• Fri
  • Aug 29, 2014
  • Updated: 10:45pm
BusinessEconomy
TRADE

France seeks to improve export performance

Minister says his country needs to compete better if trade gap with mainland is to be eased

PUBLISHED : Tuesday, 07 May, 2013, 12:00am
UPDATED : Tuesday, 07 May, 2013, 3:56am

French Foreign Minister Laurent Fabius highlighted the need for his country to regain its competitiveness in order to rebalance bilateral trade.

"Although our trade deficit with China decreased by €1.5 billion (HK$15.2 billion) in 2012, it is still very large at about €26 billion, which is 40 per cent of our overall trade deficit," Fabius told a press conference at the Hong Kong Foreign Correspondents' Club. "This rebalancing has to be an upward movement; France and China both agree that protectionism would be disastrous."

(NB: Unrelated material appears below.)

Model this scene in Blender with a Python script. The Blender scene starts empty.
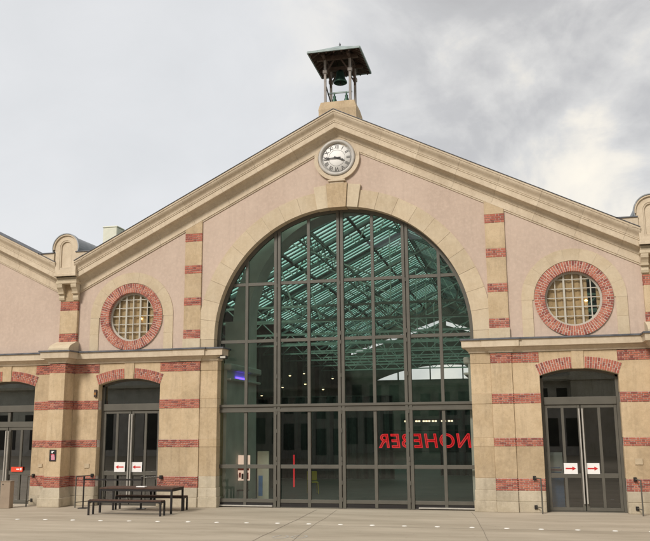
import bpy, math, random
from math import sin, cos, pi, radians, sqrt, asin, atan2
from mathutils import Vector, Matrix
random.seed(11)
SKYOFF = (4.27, 5.92, 6.0)
SC = bpy.context.scene
COL = SC.collection

# ------------------------------------------------------------------ helpers
def tag(o, label=None, cat=None, group=None, kind=None):
    if label: o['label'] = label
    if cat: o['category'] = cat
    if group: o['group'] = group
    if kind: o['kind'] = kind
    return o

def empty(name, loc=(0, 0, 0), rz=0.0, **k):
    o = bpy.data.objects.new(name, None)
    o.empty_display_size = .2
    COL.objects.link(o)
    o.location = loc
    o.rotation_euler = (0, 0, rz)
    return tag(o, **k)

def copy_tree(o, parent=None):
    c = o.copy()
    COL.objects.link(c)
    if parent: c.parent = parent
    for ch in list(o.children):
        copy_tree(ch, c)
    return c

class MB:
    """collects shapes and links them as one mesh object"""
    def __init__(self, sx=1):
        self.v, self.f, self.m, self.s = [], [], [], []
        self.mi = 0
        self.sx = sx
        self.M = None
    def add(self, vs, fs, smooth=False, mi=None):
        n = len(self.v)
        for p in vs:
            p = Vector(p)
            if self.M is not None: p = self.M @ p
            self.v.append((p.x * self.sx, p.y, p.z))
        for f in fs:
            self.f.append(tuple(i + n for i in f))
            self.m.append(self.mi if mi is None else mi)
            self.s.append(smooth)
    def box(self, x0, x1, y0, y1, z0, z1, c=0.0, mi=None):
        if c <= 0:
            vs = [(x, y, z) for x in (x0, x1) for y in (y0, y1) for z in (z0, z1)]
            self.add(vs, [(0, 1, 3, 2), (4, 6, 7, 5), (0, 4, 5, 1), (2, 3, 7, 6), (0, 2, 6, 4), (1, 5, 7, 3)], mi=mi)
            return
        lo, hi = (x0, y0, z0), (x1, y1, z1)
        vs, idx = [], {}
        for sx in (0, 1):
            for sy in (0, 1):
                for sz in (0, 1):
                    s = (sx, sy, sz)
                    for ax in range(3):
                        p = [(hi[k] if s[k] else lo[k]) + (0 if k == ax else (-c if s[k] else c)) for k in range(3)]
                        idx[s, ax] = len(vs)
                        vs.append(p)
        fs = []
        for ax in range(3):
            b, d = (ax + 1) % 3, (ax + 2) % 3
            for side in (0, 1):
                q = []
                for (i, j) in ((0, 0), (1, 0), (1, 1), (0, 1)):
                    s = [0, 0, 0]; s[ax] = side; s[b] = i; s[d] = j
                    q.append(idx[tuple(s), ax])
                fs.append(q)
            for i in (0, 1):
                for j in (0, 1):
                    s0 = [0, 0, 0]; s0[b] = i; s0[d] = j
                    s1 = list(s0); s1[ax] = 1
                    fs.append((idx[tuple(s0), b], idx[tuple(s1), b], idx[tuple(s1), d], idx[tuple(s0), d]))
        for sx in (0, 1):
            for sy in (0, 1):
                for sz in (0, 1):
                    s = (sx, sy, sz)
                    fs.append((idx[s, 0], idx[s, 1], idx[s, 2]))
        self.add(vs, fs, mi=mi)
    def prism(self, pts, y0, y1, mi=None, smooth=False):
        """convex-ish polygon in XZ extruded along Y"""
        n = len(pts)
        vs = [(x, y0, z) for x, z in pts] + [(x, y1, z) for x, z in pts]
        fs = [tuple(range(n)), tuple(range(2 * n - 1, n - 1, -1))]
        self.add(vs, fs, mi=mi)
        n0 = len(self.v) - 2 * n
        for i in range(n):
            j = (i + 1) % n
            self.f.append((n0 + i, n0 + j, n0 + n + j, n0 + n + i))
            self.m.append(self.mi if mi is None else mi); self.s.append(smooth)
    def prism_x(self, pts, x0, x1, mi=None):
        """polygon in YZ extruded along X"""
        n = len(pts)
        vs = [(x0, y, z) for y, z in pts] + [(x1, y, z) for y, z in pts]
        fs = [tuple(range(n)), tuple(range(2 * n - 1, n - 1, -1))]
        fs += [(i, (i + 1) % n, n + (i + 1) % n, n + i) for i in range(n)]
        self.add(vs, fs, mi=mi)
    def arc(self, cx, cz, r0, r1, a0, a1, y0, y1, seg=6, mi=None, r1b=None):
        """block of a ring in the XZ plane, angles from +X"""
        vs = []
        for i in range(seg + 1):
            a = a0 + (a1 - a0) * i / seg
            c, s = cos(a), sin(a)
            vs += [(cx + r0 * c, y0, cz + r0 * s), (cx + r1 * c, y0, cz + r1 * s),
                   (cx + r1 * c, y1, cz + r1 * s), (cx + r0 * c, y1, cz + r0 * s)]
        fs = []
        full = abs(abs(a1 - a0) - 2 * pi) < 1e-6
        for i in range(seg):
            for k in range(4):
                fs.append((4 * i + k, 4 * i + (k + 1) % 4, 4 * i + 4 + (k + 1) % 4, 4 * i + 4 + k))
        if full:
            n = 4 * seg
            fs = [tuple(q % n for q in f) for f in fs]
            vs = vs[:n]
        else:
            fs += [(0, 1, 2, 3), tuple(4 * seg + k for k in (3, 2, 1, 0))]
        self.add(vs, fs, mi=mi)
    def lathe(self, prof, seg=24, cx=0, cy=0, mi=None, axis='z'):
        """prof: (radius, height) pairs"""
        vs, fs = [], []
        n = len(prof)
        for i in range(seg):
            a = 2 * pi * i / seg
            for r, h in prof:
                if axis == 'z': vs.append((cx + r * cos(a), cy + r * sin(a), h))
                else: vs.append((cx + r * cos(a), h, cy + r * sin(a)))
        for i in range(seg):
            j = (i + 1) % seg
            for k in range(n - 1):
                fs.append((i * n + k, j * n + k, j * n + k + 1, i * n + k + 1))
        self.add(vs, fs, smooth=True, mi=mi)
    def tube(self, p, q, r, seg=8, r2=None, mi=None):
        p, q = Vector(p), Vector(q)
        d = (q - p).normalized()
        a = d.orthogonal().normalized(); b = d.cross(a)
        r2 = r if r2 is None else r2
        vs = []
        for i in range(seg):
            t = 2 * pi * i / seg
            o = a * cos(t) + b * sin(t)
            vs += [p + o * r, q + o * r2]
        fs = [(2 * i, 2 * ((i + 1) % seg), 2 * ((i + 1) % seg) + 1, 2 * i + 1) for i in range(seg)]
        self.add(vs, fs, smooth=True, mi=mi)
        self.add(vs, [tuple(range(0, 2 * seg, 2)), tuple(range(1, 2 * seg, 2))], mi=mi)
    def bar(self, p, q, w, h, up=(0, 0, 1), mi=None):
        """rectangular bar from p to q"""
        p, q = Vector(p), Vector(q)
        d = (q - p).normalized()
        u = Vector(up)
        s = d.cross(u)
        if s.length < 1e-4: s = d.cross(Vector((0, 1, 0)))
        s.normalize(); u = s.cross(d).normalized()
        vs = [b + s * (i * w / 2) + u * (j * h / 2) for b in (p, q) for i, j in ((-1, -1), (1, -1), (1, 1), (-1, 1))]
        self.add(vs, [(3, 2, 1, 0), (4, 5, 6, 7)] + [(i, (i + 1) % 4, 4 + (i + 1) % 4, 4 + i) for i in range(4)], mi=mi)
    def mesh(self, me, M, mi=None):
        n = len(self.v)
        for v in me.vertices:
            p = M @ v.co
            self.v.append((p.x * self.sx, p.y, p.z))
        for f in me.polygons:
            self.f.append(tuple(i + n for i in f.vertices))
            self.m.append(self.mi if mi is None else mi); self.s.append(False)
    def build(self, name, mats, parent=None, normals=True):
        import bmesh
        if not isinstance(mats, (list, tuple)): mats = [mats]
        me = bpy.data.meshes.new(name)
        me.from_pydata(self.v, [], self.f)
        for i, p in enumerate(me.polygons):
            p.material_index = min(self.m[i], len(mats) - 1)
            p.use_smooth = self.s[i]
        for m in mats: me.materials.append(m)
        if normals:
            bm = bmesh.new(); bm.from_mesh(me)
            bmesh.ops.recalc_face_normals(bm, faces=bm.faces)
            bm.to_mesh(me); bm.free()
        o = bpy.data.objects.new(name, me)
        COL.objects.link(o)
        if parent: o.parent = parent
        return o

def curve_mesh(cu):
    o = bpy.data.objects.new('tmp', cu)
    COL.objects.link(o)
    dg = bpy.context.evaluated_depsgraph_get()
    dg.update()
    me = bpy.data.meshes.new_from_object(o.evaluated_get(dg))
    bpy.data.objects.remove(o)
    return me

XZ = Matrix(((1, 0, 0, 0), (0, 0, -1, 0), (0, 1, 0, 0), (0, 0, 0, 1)))   # curve plane to the facade plane

def slab(mb, outer, holes, y0, y1, mi=None):
    cu = bpy.data.curves.new('tmp', 'CURVE')
    cu.dimensions = '2D'; cu.fill_mode = 'BOTH'; cu.extrude = (y1 - y0) / 2
    for loop in [outer] + holes:
        sp = cu.splines.new('POLY')
        sp.points.add(len(loop) - 1)
        for p, (x, z) in zip(sp.points, loop): p.co = (x, z, 0, 1)
        sp.use_cyclic_u = True
    me = curve_mesh(cu)
    mb.mesh(me, Matrix.Translation((0, (y0 + y1) / 2, 0)) @ XZ, mi)

def text(mb, s, size, M, extrude=.004, mi=None, outline=0, shear=0.0, spacing=1.0, bold=0.0):
    cu = bpy.data.curves.new('tmp', 'FONT')
    cu.body = s; cu.size = size; cu.align_x = 'CENTER'; cu.align_y = 'CENTER'; cu.shear = shear
    cu.space_character = spacing
    if outline:
        cu.fill_mode = 'NONE'; cu.bevel_depth = outline; cu.bevel_resolution = 1
    else:
        cu.extrude = extrude; cu.offset = bold
    cu.resolution_u = 4
    me = curve_mesh(cu)
    mb.mesh(me, M, mi)

def ring_pts(cx, cz, r, n=48, a0=0, a1=2 * pi, close=True):
    m = n if close else n + 1
    return [(cx + r * cos(a0 + (a1 - a0) * i / n), cz + r * sin(a0 + (a1 - a0) * i / n)) for i in range(m)]

# ------------------------------------------------------------------ materials
def mat(name):
    m = bpy.data.materials.new(name)
    m.use_nodes = True
    nt = m.node_tree
    b = nt.nodes['Principled BSDF']
    return m, nt, b

def simple(name, col, rough=.6, metal=0.0, var=.08, scale=6.0, bump=0.0, bscale=60.0, spec=.4, island=0.0):
    """one base colour with mild procedural mottling"""
    m, nt, b = mat(name)
    N, L = nt.nodes, nt.links
    tc = N.new('ShaderNodeTexCoord')
    nz = N.new('ShaderNodeTexNoise'); nz.inputs['Scale'].default_value = scale; nz.inputs['Detail'].default_value = 6
    L.new(tc.outputs['Object'], nz.inputs['Vector'])
    mr = N.new('ShaderNodeMapRange')
    mr.inputs['From Min'].default_value = .3; mr.inputs['From Max'].default_value = .7
    mr.inputs['To Min'].default_value = 1 - var; mr.inputs['To Max'].default_value = 1 + var
    L.new(nz.outputs['Fac'], mr.inputs['Value'])
    fac = mr.outputs['Result']
    if island:
        g = N.new('ShaderNodeNewGeometry')
        m2 = N.new('ShaderNodeMapRange'); m2.inputs['To Min'].default_value = 1 - island; m2.inputs['To Max'].default_value = 1 + island
        L.new(g.outputs['Random Per Island'], m2.inputs['Value'])
        mu = N.new('ShaderNodeMath'); mu.operation = 'MULTIPLY'
        L.new(fac, mu.inputs[0]); L.new(m2.outputs['Result'], mu.inputs[1]); fac = mu.outputs[0]
    vm = N.new('ShaderNodeVectorMath'); vm.operation = 'SCALE'
    vm.inputs[0].default_value = col[:3]
    L.new(fac, vm.inputs['Scale'])
    L.new(vm.outputs['Vector'], b.inputs['Base Color'])
    b.inputs['Roughness'].default_value = rough
    b.inputs['Metallic'].default_value = metal
    b.inputs['Specular IOR Level'].default_value = spec
    if bump:
        n2 = N.new('ShaderNodeTexNoise'); n2.inputs['Scale'].default_value = bscale; n2.inputs['Detail'].default_value = 4
        L.new(tc.outputs['Object'], n2.inputs['Vector'])
        bp = N.new('ShaderNodeBump'); bp.inputs['Strength'].default_value = bump; bp.inputs['Distance'].default_value = .01
        L.new(n2.outputs['Fac'], bp.inputs['Height']); L.new(bp.outputs['Normal'], b.inputs['Normal'])
    return m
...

Last year, despite the global economic slowdown, France's exports to Hong Kong grew 36 per cent and its exports to China rose 12 per cent. More than 10,000 French companies are exporting up to €15 billion to the mainland and €6 billion to Hong Kong.

The former prime minister said France had to "do better". Despite several hundred companies from the mainland and Hong Kong doing business in France, foreign domestic investment inflows to France from these sources amounted to only €3.4 billion, less than a third of French FDI in China, he said.

"Competitiveness of the French economy has suffered badly over the past decade, specific measures will be soon elaborated to attract investments from China and Hong Kong as outbound Chinese investment is just starting," Fabius said.

He said that in line with comments by President Francois Hollande 10 days ago, the French government intended to lift all obstacles to incoming Chinese investment and would smooth the path on issues such as visa procedures and work permits.

During the lunch, the foreign minister also spoke of France's willingness to work with China on new fields of co-operation in support of Beijing's policy shift towards a greater focus on domestic demand.

Fabius said that although France had strong partnerships with China in the fields of aerospace and nuclear power, sectors such as the environment, health and food and beverages would also be targeted.

"China plans to double the national average revenue by 2020. This facilitates the potential development for other sectors and President's Hollande's visit has confirmed that France has a lot to offer in response to China's huge needs in the future," he said.